-- Begin RECORDS FOR THE EXERCISE --
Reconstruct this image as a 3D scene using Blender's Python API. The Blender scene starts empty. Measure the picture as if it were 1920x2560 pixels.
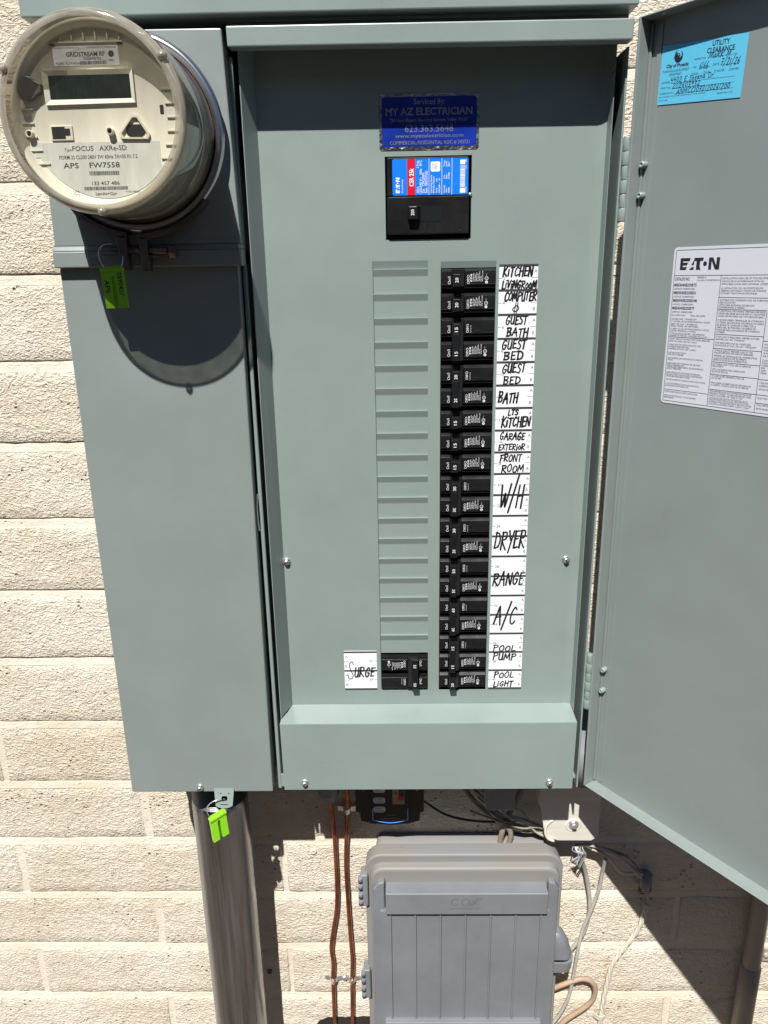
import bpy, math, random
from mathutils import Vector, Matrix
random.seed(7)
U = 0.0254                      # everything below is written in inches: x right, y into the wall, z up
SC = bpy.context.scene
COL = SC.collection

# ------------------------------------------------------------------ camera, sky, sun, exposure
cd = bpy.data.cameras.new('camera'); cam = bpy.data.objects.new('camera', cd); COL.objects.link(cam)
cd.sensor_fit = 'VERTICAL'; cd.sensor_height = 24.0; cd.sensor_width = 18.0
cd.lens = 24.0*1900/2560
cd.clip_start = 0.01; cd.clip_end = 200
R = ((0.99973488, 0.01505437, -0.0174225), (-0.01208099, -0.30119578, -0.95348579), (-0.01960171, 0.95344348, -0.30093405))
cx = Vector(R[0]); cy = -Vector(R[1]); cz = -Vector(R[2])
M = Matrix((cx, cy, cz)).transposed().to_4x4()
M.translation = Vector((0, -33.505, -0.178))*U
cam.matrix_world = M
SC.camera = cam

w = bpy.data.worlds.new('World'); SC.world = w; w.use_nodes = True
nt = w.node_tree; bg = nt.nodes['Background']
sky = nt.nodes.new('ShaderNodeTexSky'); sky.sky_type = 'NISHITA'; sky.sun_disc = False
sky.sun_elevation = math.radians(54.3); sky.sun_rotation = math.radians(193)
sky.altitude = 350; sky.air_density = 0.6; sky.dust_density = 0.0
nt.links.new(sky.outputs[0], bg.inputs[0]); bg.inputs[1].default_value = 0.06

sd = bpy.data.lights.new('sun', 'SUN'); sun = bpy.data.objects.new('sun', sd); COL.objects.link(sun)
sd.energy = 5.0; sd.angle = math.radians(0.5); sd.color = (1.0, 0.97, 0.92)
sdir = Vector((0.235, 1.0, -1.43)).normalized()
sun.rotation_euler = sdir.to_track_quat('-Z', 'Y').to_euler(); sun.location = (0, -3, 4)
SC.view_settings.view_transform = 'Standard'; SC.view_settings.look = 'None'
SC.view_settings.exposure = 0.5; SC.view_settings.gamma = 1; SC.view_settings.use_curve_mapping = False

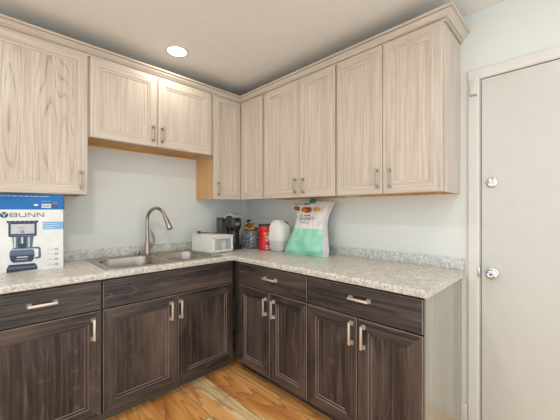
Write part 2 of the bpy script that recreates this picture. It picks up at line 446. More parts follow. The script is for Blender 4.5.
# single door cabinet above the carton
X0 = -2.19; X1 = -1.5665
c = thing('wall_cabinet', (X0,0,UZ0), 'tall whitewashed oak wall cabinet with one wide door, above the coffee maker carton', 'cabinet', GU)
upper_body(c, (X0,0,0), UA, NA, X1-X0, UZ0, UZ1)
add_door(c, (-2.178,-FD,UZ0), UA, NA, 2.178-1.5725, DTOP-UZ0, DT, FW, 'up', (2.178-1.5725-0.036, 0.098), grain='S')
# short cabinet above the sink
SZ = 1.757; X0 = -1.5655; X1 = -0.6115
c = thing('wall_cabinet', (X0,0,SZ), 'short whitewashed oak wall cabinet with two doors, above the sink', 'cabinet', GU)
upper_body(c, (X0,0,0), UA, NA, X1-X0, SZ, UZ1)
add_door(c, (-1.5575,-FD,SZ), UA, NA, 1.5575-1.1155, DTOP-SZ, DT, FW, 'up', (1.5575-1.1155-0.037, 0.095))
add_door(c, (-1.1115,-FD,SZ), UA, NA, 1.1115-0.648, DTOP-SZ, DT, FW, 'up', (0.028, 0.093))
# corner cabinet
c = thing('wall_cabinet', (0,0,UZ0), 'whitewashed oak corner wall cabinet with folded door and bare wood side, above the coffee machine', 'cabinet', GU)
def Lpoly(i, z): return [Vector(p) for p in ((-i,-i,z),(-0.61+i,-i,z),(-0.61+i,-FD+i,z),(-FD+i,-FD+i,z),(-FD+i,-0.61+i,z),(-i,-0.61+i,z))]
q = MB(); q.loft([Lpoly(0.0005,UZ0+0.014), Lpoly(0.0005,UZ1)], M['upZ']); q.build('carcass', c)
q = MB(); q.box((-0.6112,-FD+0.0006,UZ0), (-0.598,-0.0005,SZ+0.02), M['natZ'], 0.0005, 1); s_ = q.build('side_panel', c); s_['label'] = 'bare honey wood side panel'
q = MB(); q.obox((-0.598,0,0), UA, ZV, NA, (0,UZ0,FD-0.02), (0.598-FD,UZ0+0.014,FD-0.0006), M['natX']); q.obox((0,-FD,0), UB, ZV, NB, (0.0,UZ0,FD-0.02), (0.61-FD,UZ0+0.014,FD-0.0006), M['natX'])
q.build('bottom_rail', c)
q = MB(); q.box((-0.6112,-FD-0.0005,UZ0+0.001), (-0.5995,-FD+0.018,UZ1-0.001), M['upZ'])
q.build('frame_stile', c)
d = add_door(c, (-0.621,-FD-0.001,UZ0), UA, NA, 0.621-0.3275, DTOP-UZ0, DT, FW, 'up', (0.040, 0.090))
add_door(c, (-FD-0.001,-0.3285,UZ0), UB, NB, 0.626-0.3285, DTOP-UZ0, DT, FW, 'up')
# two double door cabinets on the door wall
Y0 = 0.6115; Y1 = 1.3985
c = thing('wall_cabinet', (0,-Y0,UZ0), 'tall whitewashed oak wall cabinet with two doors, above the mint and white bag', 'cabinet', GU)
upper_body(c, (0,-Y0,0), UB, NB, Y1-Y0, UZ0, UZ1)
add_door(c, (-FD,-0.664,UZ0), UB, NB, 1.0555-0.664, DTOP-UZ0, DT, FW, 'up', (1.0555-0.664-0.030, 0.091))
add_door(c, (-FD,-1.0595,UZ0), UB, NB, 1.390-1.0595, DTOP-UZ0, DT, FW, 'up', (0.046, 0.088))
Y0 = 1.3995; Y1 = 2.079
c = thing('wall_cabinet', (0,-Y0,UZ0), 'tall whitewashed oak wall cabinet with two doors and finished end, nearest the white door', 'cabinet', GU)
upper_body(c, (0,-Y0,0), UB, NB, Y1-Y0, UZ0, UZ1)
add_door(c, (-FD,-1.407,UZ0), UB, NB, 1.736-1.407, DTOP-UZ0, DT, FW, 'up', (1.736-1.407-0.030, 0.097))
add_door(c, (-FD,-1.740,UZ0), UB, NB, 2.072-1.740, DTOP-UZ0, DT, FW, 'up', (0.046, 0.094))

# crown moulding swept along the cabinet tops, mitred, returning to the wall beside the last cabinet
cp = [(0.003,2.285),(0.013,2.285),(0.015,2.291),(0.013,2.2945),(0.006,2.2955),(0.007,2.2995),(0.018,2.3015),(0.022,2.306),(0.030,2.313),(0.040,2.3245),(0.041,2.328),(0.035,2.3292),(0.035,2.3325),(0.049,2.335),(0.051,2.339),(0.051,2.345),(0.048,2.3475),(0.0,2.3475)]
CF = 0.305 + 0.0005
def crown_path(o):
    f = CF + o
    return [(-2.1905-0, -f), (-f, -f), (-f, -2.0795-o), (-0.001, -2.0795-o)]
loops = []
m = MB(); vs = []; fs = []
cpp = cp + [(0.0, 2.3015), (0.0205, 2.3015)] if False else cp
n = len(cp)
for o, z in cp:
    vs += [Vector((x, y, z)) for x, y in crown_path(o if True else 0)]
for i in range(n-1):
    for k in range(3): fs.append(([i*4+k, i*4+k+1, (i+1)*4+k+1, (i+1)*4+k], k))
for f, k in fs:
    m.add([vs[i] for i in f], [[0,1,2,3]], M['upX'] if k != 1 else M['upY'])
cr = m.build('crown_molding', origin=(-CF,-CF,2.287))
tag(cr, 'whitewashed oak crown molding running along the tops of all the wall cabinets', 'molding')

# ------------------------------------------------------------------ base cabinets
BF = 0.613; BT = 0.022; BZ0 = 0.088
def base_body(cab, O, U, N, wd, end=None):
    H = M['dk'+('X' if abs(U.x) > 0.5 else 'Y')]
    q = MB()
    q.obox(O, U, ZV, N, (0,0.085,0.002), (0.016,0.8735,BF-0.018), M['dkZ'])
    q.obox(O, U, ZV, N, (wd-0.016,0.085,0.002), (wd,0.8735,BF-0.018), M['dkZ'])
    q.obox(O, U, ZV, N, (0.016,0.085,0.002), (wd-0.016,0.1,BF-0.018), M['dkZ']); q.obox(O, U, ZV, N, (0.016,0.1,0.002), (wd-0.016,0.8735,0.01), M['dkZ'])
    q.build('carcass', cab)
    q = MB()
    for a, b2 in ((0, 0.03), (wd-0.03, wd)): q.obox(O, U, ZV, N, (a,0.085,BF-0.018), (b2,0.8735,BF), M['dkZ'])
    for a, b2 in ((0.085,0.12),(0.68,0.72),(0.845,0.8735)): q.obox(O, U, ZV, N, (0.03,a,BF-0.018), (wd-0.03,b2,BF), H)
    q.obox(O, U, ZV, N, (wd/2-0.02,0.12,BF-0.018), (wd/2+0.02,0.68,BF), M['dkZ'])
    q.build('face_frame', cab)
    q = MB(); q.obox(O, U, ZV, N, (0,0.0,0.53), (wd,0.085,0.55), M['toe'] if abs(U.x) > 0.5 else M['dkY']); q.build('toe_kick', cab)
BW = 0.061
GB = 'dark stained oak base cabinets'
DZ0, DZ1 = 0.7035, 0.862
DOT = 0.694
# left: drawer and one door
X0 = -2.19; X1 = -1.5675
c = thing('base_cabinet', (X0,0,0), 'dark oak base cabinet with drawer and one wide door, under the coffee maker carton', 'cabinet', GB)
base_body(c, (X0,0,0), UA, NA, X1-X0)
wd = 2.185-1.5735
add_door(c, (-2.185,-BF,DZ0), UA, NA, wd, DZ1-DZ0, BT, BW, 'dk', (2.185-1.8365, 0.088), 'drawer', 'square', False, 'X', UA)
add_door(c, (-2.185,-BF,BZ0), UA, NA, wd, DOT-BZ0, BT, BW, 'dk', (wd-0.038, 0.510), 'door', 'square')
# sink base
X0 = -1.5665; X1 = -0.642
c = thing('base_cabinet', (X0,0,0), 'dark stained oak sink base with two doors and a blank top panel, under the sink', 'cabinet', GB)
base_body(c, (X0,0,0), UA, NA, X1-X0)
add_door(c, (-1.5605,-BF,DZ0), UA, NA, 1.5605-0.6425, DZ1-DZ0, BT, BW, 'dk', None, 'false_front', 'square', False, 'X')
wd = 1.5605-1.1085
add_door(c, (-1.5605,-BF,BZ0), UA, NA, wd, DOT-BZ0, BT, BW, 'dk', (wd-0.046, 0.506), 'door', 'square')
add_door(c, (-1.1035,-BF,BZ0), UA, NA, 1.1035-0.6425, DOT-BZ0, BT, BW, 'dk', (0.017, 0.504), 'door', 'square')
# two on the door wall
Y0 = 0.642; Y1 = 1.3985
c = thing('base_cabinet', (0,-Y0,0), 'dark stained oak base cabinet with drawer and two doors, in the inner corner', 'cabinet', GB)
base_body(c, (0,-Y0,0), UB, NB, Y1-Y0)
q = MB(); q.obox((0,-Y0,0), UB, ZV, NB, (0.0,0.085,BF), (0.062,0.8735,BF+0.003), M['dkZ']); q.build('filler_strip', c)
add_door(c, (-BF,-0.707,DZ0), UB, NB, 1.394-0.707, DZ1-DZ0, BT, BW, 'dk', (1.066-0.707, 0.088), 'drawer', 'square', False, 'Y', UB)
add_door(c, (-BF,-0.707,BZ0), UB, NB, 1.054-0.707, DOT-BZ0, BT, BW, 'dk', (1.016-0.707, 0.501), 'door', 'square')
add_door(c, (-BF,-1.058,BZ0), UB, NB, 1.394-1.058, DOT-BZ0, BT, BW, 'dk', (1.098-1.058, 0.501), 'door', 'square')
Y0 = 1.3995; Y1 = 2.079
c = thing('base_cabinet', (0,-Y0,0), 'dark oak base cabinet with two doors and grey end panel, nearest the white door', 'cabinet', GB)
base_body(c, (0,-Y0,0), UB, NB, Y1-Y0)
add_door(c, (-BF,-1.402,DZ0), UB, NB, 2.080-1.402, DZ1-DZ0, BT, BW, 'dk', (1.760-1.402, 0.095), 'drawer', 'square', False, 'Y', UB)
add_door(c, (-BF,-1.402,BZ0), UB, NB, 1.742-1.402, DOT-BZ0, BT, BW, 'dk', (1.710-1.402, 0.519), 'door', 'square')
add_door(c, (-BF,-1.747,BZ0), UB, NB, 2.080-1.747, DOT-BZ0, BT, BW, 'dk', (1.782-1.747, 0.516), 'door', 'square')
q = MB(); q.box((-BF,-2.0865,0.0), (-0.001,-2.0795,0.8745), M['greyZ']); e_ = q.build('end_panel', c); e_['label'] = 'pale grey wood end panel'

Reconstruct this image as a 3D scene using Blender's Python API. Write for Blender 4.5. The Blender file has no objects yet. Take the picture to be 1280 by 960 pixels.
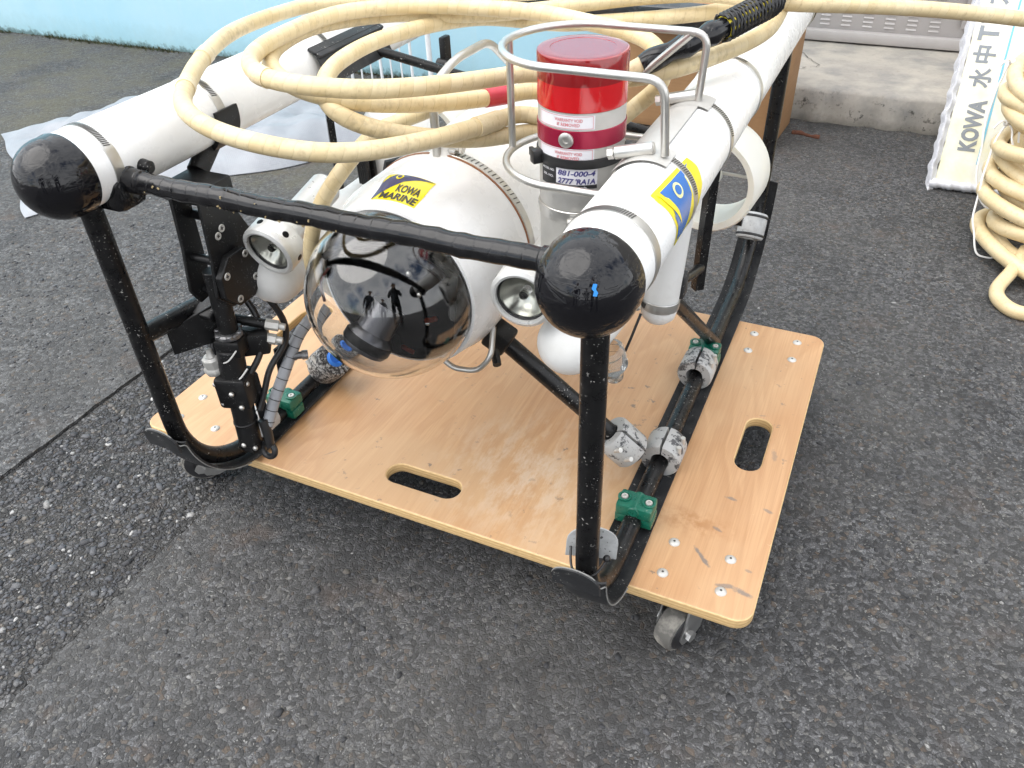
-- End RECORDS FOR THE EXERCISE --
**YOUR OBJECTIVE**
Starting at the first line of the material, output exactly the lines up to and including the one with "COL = SC.collection". Do not include the pictures.

**PROBLEM SOLUTION**
Reconstruct this image as a 3D scene using Blender's Python API. The Blender scene starts empty. Measure the picture as if it were 1920x2560 pixels.
import bpy, math, random
from mathutils import Vector, Matrix
random.seed(7)
U = 0.0254                      # everything below is written in inches: x right, y into the wall, z up
SC = bpy.context.scene
COL = SC.collection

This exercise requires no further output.